→ **Instruction**
Repeat the data verbatim.

** Begin Provided data **

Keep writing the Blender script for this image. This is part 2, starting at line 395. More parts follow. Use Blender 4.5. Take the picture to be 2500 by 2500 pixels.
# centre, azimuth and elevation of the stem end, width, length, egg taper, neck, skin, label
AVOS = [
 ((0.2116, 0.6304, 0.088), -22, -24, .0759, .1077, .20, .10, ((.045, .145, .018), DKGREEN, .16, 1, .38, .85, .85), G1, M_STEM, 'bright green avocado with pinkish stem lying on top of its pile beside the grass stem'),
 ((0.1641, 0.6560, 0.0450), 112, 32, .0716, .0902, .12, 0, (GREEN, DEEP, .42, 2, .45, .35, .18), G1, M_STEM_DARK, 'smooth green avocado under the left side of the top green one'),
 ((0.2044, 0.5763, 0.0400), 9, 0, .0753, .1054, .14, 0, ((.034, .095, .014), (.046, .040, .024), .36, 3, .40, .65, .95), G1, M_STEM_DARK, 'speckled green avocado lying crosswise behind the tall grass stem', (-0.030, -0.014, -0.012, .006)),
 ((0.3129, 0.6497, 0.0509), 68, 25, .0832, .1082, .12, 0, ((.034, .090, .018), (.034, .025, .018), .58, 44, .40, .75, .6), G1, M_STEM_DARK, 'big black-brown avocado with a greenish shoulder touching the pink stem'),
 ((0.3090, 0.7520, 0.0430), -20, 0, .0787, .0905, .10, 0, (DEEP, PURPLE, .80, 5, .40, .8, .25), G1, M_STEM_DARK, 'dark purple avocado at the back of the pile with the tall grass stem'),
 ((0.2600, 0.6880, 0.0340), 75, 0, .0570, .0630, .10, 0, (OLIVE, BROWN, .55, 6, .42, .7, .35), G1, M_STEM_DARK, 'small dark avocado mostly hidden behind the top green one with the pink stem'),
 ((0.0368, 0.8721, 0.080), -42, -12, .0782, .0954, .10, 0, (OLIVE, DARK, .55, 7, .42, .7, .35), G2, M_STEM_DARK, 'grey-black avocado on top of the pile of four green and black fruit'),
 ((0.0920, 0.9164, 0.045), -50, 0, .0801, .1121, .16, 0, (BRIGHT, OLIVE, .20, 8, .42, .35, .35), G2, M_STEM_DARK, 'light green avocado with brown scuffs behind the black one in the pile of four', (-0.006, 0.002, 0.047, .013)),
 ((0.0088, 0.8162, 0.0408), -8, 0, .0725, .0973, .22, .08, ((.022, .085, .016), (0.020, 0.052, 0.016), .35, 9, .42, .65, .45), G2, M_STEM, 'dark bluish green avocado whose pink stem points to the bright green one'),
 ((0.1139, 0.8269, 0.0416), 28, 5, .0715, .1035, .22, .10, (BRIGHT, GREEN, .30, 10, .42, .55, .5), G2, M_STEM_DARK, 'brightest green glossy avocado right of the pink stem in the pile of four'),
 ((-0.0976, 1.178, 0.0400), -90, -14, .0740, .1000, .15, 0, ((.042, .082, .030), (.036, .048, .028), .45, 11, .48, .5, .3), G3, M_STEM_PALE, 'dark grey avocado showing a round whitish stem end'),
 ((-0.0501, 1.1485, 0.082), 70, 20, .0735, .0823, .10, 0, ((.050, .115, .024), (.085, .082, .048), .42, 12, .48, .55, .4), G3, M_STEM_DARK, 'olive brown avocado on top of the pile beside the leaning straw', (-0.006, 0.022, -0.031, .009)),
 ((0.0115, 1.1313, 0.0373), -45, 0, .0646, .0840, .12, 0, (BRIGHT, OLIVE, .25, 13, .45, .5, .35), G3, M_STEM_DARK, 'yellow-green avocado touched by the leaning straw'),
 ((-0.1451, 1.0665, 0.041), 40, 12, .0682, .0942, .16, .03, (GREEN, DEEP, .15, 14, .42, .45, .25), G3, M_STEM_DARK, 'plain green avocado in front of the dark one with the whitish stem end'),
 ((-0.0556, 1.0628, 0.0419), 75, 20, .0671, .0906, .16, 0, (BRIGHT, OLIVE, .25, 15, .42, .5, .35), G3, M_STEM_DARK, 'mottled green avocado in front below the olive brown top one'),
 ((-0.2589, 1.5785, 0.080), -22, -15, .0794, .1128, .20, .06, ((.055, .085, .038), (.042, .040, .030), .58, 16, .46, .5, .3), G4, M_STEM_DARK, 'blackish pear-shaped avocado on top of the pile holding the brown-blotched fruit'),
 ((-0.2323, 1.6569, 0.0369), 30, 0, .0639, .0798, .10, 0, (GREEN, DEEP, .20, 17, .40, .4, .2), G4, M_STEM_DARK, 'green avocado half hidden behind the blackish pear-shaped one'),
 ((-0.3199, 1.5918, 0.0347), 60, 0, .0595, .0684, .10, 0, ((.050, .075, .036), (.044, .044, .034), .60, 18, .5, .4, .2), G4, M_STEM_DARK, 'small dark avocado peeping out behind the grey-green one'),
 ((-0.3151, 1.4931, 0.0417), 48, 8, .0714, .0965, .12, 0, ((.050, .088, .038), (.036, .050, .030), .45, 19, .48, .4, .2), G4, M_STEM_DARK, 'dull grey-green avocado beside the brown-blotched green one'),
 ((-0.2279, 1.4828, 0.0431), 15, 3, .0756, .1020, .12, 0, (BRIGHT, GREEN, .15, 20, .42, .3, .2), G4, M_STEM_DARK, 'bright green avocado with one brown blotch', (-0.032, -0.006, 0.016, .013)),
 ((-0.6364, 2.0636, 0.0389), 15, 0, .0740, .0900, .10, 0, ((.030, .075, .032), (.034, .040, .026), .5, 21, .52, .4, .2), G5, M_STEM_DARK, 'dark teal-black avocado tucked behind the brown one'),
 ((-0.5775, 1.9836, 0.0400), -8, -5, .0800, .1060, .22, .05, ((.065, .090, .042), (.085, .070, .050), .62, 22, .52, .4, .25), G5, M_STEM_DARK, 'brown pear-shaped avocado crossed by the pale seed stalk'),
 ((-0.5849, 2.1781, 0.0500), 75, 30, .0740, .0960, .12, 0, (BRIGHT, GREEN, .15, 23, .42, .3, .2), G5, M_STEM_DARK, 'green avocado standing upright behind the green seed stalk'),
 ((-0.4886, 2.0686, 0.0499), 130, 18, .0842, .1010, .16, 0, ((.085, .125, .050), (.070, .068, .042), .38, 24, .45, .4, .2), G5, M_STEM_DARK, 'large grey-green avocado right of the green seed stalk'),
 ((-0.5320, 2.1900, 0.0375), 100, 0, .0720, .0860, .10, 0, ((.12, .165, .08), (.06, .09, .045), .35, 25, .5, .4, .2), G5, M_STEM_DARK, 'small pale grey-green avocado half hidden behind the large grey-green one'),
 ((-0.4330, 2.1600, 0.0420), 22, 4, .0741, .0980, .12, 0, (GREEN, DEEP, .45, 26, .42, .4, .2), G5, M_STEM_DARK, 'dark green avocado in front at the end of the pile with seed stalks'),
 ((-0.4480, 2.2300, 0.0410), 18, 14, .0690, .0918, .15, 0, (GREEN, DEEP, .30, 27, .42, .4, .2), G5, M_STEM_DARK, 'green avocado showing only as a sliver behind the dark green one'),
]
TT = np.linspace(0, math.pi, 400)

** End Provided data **

→ **Task solution**
Keep writing the Blender script for this image. This is part 2, starting at line 395. More parts follow. Use Blender 4.5. Take the picture to be 2500 by 2500 pixels.
# centre, azimuth and elevation of the stem end, width, length, egg taper, neck, skin, label
AVOS = [
 ((0.2116, 0.6304, 0.088), -22, -24, .0759, .1077, .20, .10, ((.045, .145, .018), DKGREEN, .16, 1, .38, .85, .85), G1, M_STEM, 'bright green avocado with pinkish stem lying on top of its pile beside the grass stem'),
 ((0.1641, 0.6560, 0.0450), 112, 32, .0716, .0902, .12, 0, (GREEN, DEEP, .42, 2, .45, .35, .18), G1, M_STEM_DARK, 'smooth green avocado under the left side of the top green one'),
 ((0.2044, 0.5763, 0.0400), 9, 0, .0753, .1054, .14, 0, ((.034, .095, .014), (.046, .040, .024), .36, 3, .40, .65, .95), G1, M_STEM_DARK, 'speckled green avocado lying crosswise behind the tall grass stem', (-0.030, -0.014, -0.012, .006)),
 ((0.3129, 0.6497, 0.0509), 68, 25, .0832, .1082, .12, 0, ((.034, .090, .018), (.034, .025, .018), .58, 44, .40, .75, .6), G1, M_STEM_DARK, 'big black-brown avocado with a greenish shoulder touching the pink stem'),
 ((0.3090, 0.7520, 0.0430), -20, 0, .0787, .0905, .10, 0, (DEEP, PURPLE, .80, 5, .40, .8, .25), G1, M_STEM_DARK, 'dark purple avocado at the back of the pile with the tall grass stem'),
 ((0.2600, 0.6880, 0.0340), 75, 0, .0570, .0630, .10, 0, (OLIVE, BROWN, .55, 6, .42, .7, .35), G1, M_STEM_DARK, 'small dark avocado mostly hidden behind the top green one with the pink stem'),
 ((0.0368, 0.8721, 0.080), -42, -12, .0782, .0954, .10, 0, (OLIVE, DARK, .55, 7, .42, .7, .35), G2, M_STEM_DARK, 'grey-black avocado on top of the pile of four green and black fruit'),
 ((0.0920, 0.9164, 0.045), -50, 0, .0801, .1121, .16, 0, (BRIGHT, OLIVE, .20, 8, .42, .35, .35), G2, M_STEM_DARK, 'light green avocado with brown scuffs behind the black one in the pile of four', (-0.006, 0.002, 0.047, .013)),
 ((0.0088, 0.8162, 0.0408), -8, 0, .0725, .0973, .22, .08, ((.022, .085, .016), (0.020, 0.052, 0.016), .35, 9, .42, .65, .45), G2, M_STEM, 'dark bluish green avocado whose pink stem points to the bright green one'),
 ((0.1139, 0.8269, 0.0416), 28, 5, .0715, .1035, .22, .10, (BRIGHT, GREEN, .30, 10, .42, .55, .5), G2, M_STEM_DARK, 'brightest green glossy avocado right of the pink stem in the pile of four'),
 ((-0.0976, 1.178, 0.0400), -90, -14, .0740, .1000, .15, 0, ((.042, .082, .030), (.036, .048, .028), .45, 11, .48, .5, .3), G3, M_STEM_PALE, 'dark grey avocado showing a round whitish stem end'),
 ((-0.0501, 1.1485, 0.082), 70, 20, .0735, .0823, .10, 0, ((.050, .115, .024), (.085, .082, .048), .42, 12, .48, .55, .4), G3, M_STEM_DARK, 'olive brown avocado on top of the pile beside the leaning straw', (-0.006, 0.022, -0.031, .009)),
 ((0.0115, 1.1313, 0.0373), -45, 0, .0646, .0840, .12, 0, (BRIGHT, OLIVE, .25, 13, .45, .5, .35), G3, M_STEM_DARK, 'yellow-green avocado touched by the leaning straw'),
 ((-0.1451, 1.0665, 0.041), 40, 12, .0682, .0942, .16, .03, (GREEN, DEEP, .15, 14, .42, .45, .25), G3, M_STEM_DARK, 'plain green avocado in front of the dark one with the whitish stem end'),
 ((-0.0556, 1.0628, 0.0419), 75, 20, .0671, .0906, .16, 0, (BRIGHT, OLIVE, .25, 15, .42, .5, .35), G3, M_STEM_DARK, 'mottled green avocado in front below the olive brown top one'),
 ((-0.2589, 1.5785, 0.080), -22, -15, .0794, .1128, .20, .06, ((.055, .085, .038), (.042, .040, .030), .58, 16, .46, .5, .3), G4, M_STEM_DARK, 'blackish pear-shaped avocado on top of the pile holding the brown-blotched fruit'),
 ((-0.2323, 1.6569, 0.0369), 30, 0, .0639, .0798, .10, 0, (GREEN, DEEP, .20, 17, .40, .4, .2), G4, M_STEM_DARK, 'green avocado half hidden behind the blackish pear-shaped one'),
 ((-0.3199, 1.5918, 0.0347), 60, 0, .0595, .0684, .10, 0, ((.050, .075, .036), (.044, .044, .034), .60, 18, .5, .4, .2), G4, M_STEM_DARK, 'small dark avocado peeping out behind the grey-green one'),
 ((-0.3151, 1.4931, 0.0417), 48, 8, .0714, .0965, .12, 0, ((.050, .088, .038), (.036, .050, .030), .45, 19, .48, .4, .2), G4, M_STEM_DARK, 'dull grey-green avocado beside the brown-blotched green one'),
 ((-0.2279, 1.4828, 0.0431), 15, 3, .0756, .1020, .12, 0, (BRIGHT, GREEN, .15, 20, .42, .3, .2), G4, M_STEM_DARK, 'bright green avocado with one brown blotch', (-0.032, -0.006, 0.016, .013)),
 ((-0.6364, 2.0636, 0.0389), 15, 0, .0740, .0900, .10, 0, ((.030, .075, .032), (.034, .040, .026), .5, 21, .52, .4, .2), G5, M_STEM_DARK, 'dark teal-black avocado tucked behind the brown one'),
 ((-0.5775, 1.9836, 0.0400), -8, -5, .0800, .1060, .22, .05, ((.065, .090, .042), (.085, .070, .050), .62, 22, .52, .4, .25), G5, M_STEM_DARK, 'brown pear-shaped avocado crossed by the pale seed stalk'),
 ((-0.5849, 2.1781, 0.0500), 75, 30, .0740, .0960, .12, 0, (BRIGHT, GREEN, .15, 23, .42, .3, .2), G5, M_STEM_DARK, 'green avocado standing upright behind the green seed stalk'),
 ((-0.4886, 2.0686, 0.0499), 130, 18, .0842, .1010, .16, 0, ((.085, .125, .050), (.070, .068, .042), .38, 24, .45, .4, .2), G5, M_STEM_DARK, 'large grey-green avocado right of the green seed stalk'),
 ((-0.5320, 2.1900, 0.0375), 100, 0, .0720, .0860, .10, 0, ((.12, .165, .08), (.06, .09, .045), .35, 25, .5, .4, .2), G5, M_STEM_DARK, 'small pale grey-green avocado half hidden behind the large grey-green one'),
 ((-0.4330, 2.1600, 0.0420), 22, 4, .0741, .0980, .12, 0, (GREEN, DEEP, .45, 26, .42, .4, .2), G5, M_STEM_DARK, 'dark green avocado in front at the end of the pile with seed stalks'),
 ((-0.4480, 2.2300, 0.0410), 18, 14, .0690, .0918, .15, 0, (GREEN, DEEP, .30, 27, .42, .4, .2), G5, M_STEM_DARK, 'green avocado showing only as a sliver behind the dark green one'),
]
TT = np.linspace(0, math.pi, 400)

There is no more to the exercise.